Roaming charges ‘can cost more than holiday’

Sky News understands that Citizens Advice is urging the Government and providers to work on a voluntary agreement to stop high bills, which would include more warnings for customers and a voluntary price cap.

The charity said people travelling outside of the European Union face bills of thousands of pounds because of high charges and because they do not realise how quickly costs can rise or even that they are using roaming data.

Citizens Advice chief executive Gillian Guy said: “The market shouldn’t be a lottery where some customers can be unwittingly plunged into life-changing amounts of debt just because they used their phone.

“A voluntary price cap would help better protect customers and companies could do more by giving more warnings to customers if their bills start to rise.”

Within the EU the highest per megabyte roaming rate is capped at 17p, under changes brought in by the European Commission last year.

However, there is no such limit outside the EU, and researchers found the roaming rate per megabyte can be as high as £12.50.

Watching an episode of Eastenders could cost up to £1,360 in Turkey, compared to a maximum of £32 inside the EU, Citizens Advice discovered.

The charity has helped military personnel who were billed for thousands of pounds after leaving their data roaming on while deployed abroad and a holidaymaker who was hit with a bill of £1,500 after turning on data roaming to download an album while in Egypt.

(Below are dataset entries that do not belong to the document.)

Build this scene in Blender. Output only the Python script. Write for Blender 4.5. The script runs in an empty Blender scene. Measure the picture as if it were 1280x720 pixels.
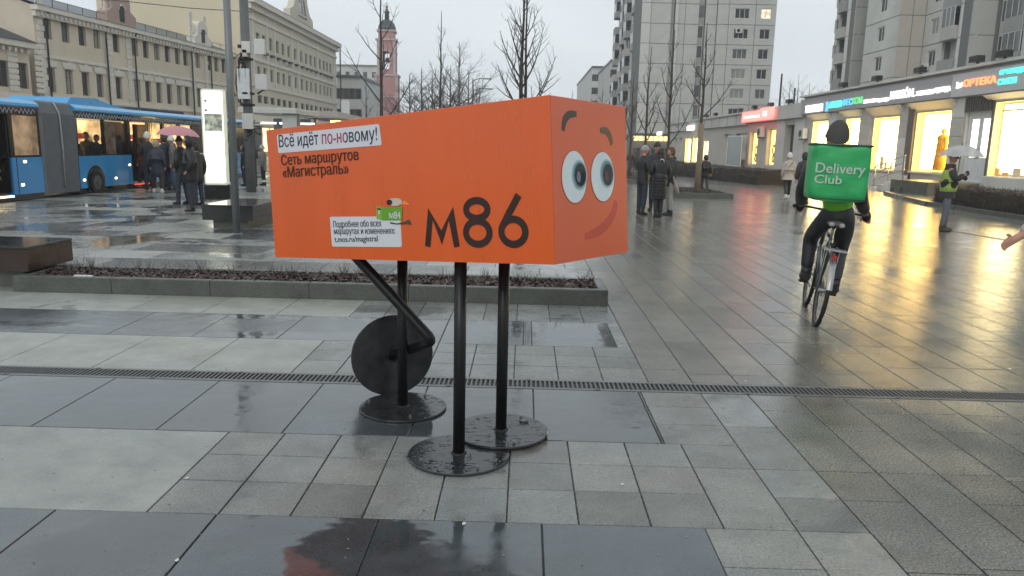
import bpy, bmesh, math, random, mathutils, mathutils.geometry
from mathutils import Vector, Matrix, Euler
random.seed(7)
SC = bpy.context.scene
COL = SC.collection
rad = math.radians
# ---------------------------------------------------------------- camera
F = 957.0; CAMH = 1.6
RM = Matrix(((0.9996014, -0.02487033, 0.01336063), (0.01766968, 0.18203876, -0.98313258), (0.02201868, 0.98297678, 0.18240565)))
cam = bpy.data.cameras.new('camera'); camo = bpy.data.objects.new('camera', cam); COL.objects.link(camo)
cam.sensor_width = 36; cam.lens = 36 * F / 1280; cam.clip_start = .05; cam.clip_end = 3000
camo.matrix_world = Matrix.Translation((0, 0, CAMH)) @ RM.to_4x4()
SC.camera = camo
# ---------------------------------------------------------------- world, sun, exposure
W = bpy.data.worlds.new("World"); SC.world = W; W.use_nodes = True
nt = W.node_tree; nt.nodes.clear()
def N(nt, t, **kw):
    n = nt.nodes.new(t)
    for k, v in kw.items():
        if k == 'inp':
            for a, b in v.items(): n.inputs[a].default_value = b
        else: setattr(n, k, v)
    return n
SUN_EL, SUN_ROT = 28, 200
sky = N(nt, 'ShaderNodeTexSky', sky_type='NISHITA', sun_disc=False, sun_elevation=rad(SUN_EL), sun_rotation=rad(SUN_ROT), air_density=1.0, dust_density=4.0, ozone_density=1.0)
tc = N(nt, 'ShaderNodeTexCoord')
sep = N(nt, 'ShaderNodeSeparateXYZ'); nt.links.new(tc.outputs['Generated'], sep.inputs[0])
mp = N(nt, 'ShaderNodeMapping', inp={'Scale': (1, 1, 3.2)}); nt.links.new(tc.outputs['Generated'], mp.inputs[0])
noi = N(nt, 'ShaderNodeTexNoise', inp={'Scale': 1.6, 'Detail': 5.0, 'Roughness': .5}); nt.links.new(mp.outputs[0], noi.inputs['Vector'])
ramp = N(nt, 'ShaderNodeValToRGB'); ramp.color_ramp.elements[0].position = .3; ramp.color_ramp.elements[0].color = (5.9, 6.6, 7.1, 1)
ramp.color_ramp.elements[1].position = .75; ramp.color_ramp.elements[1].color = (8.2, 8.7, 9.0, 1); nt.links.new(noi.outputs['Fac'], ramp.inputs[0])
mx = N(nt, 'ShaderNodeMix', data_type='RGBA', inp={0: .93}); nt.links.new(sky.outputs[0], mx.inputs[6]); nt.links.new(ramp.outputs[0], mx.inputs[7])
bg = N(nt, 'ShaderNodeBackground', inp={'Strength': .092}); nt.links.new(mx.outputs[2], bg.inputs[0])
wo = N(nt, 'ShaderNodeOutputWorld'); nt.links.new(bg.outputs[0], wo.inputs[0])
sl = bpy.data.lights.new('sun', 'SUN'); sl.energy = .5; sl.angle = rad(25); sl.color = (1, .97, .93)
so = bpy.data.objects.new('sun', sl); COL.objects.link(so)
a = rad(SUN_ROT); e = rad(SUN_EL)
so.rotation_euler = Vector((-math.sin(a) * math.cos(e), -math.cos(a) * math.cos(e), -math.sin(e))).to_track_quat('-Z', 'Y').to_euler()
SC.view_settings.view_transform = 'Standard'; SC.view_settings.look = 'None'; SC.view_settings.exposure = .42; SC.view_settings.gamma = 1
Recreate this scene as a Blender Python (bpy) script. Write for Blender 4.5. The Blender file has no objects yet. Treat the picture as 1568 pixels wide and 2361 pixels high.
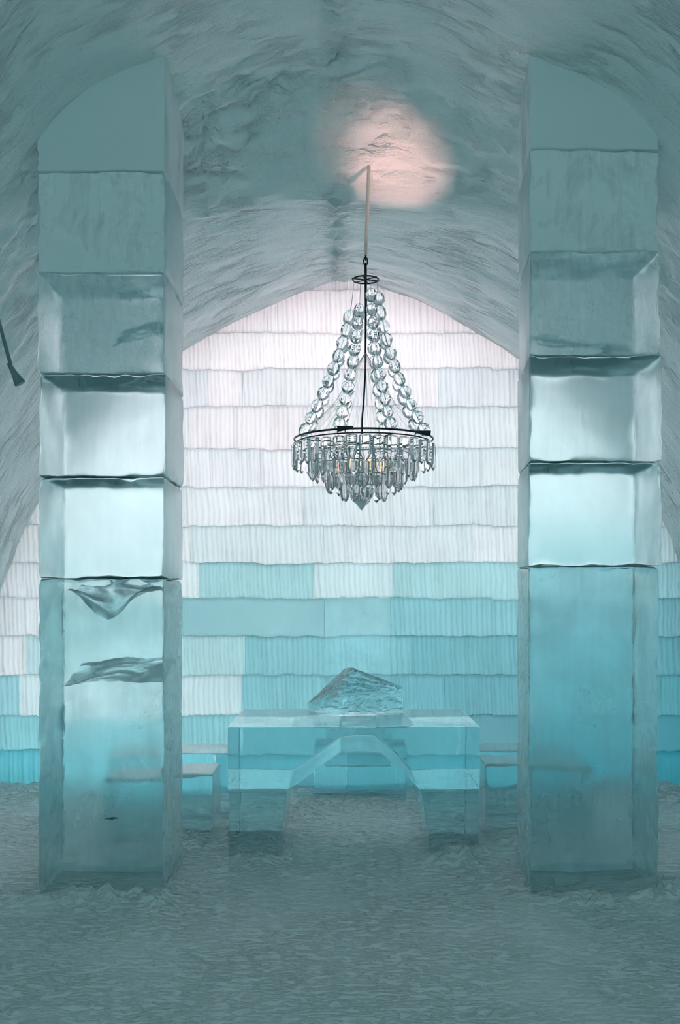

The rate consumers pay depends on which provider they are with, where they travel and whether they have purchased a “bolt-on” which gives them a set amount of data to use abroad for a fixed cost.

At the moment, phone companies are required to send a warning message to customers who are outside the EU when a bill reaches €50 (around £35), asking them if they would like to continue.

But Citizens Advice argues that because there is no requirement to contact the customer again, they can rack up much higher bills without knowing.

Consumers can check their data roaming is off and contact their provider to find out their tariff, but the charity wants companies to do more.

Citizens Advice wants a voluntary agreement which would include standard warnings for customers about how much they were spending on data at regular intervals above the €50 level, and a maximum per megabyte cost.

It also wants to see measures introduced to ensure customers who are given unexpectedly high bills are treated fairly, that money is not recouped immediately and people are not pushed into debt.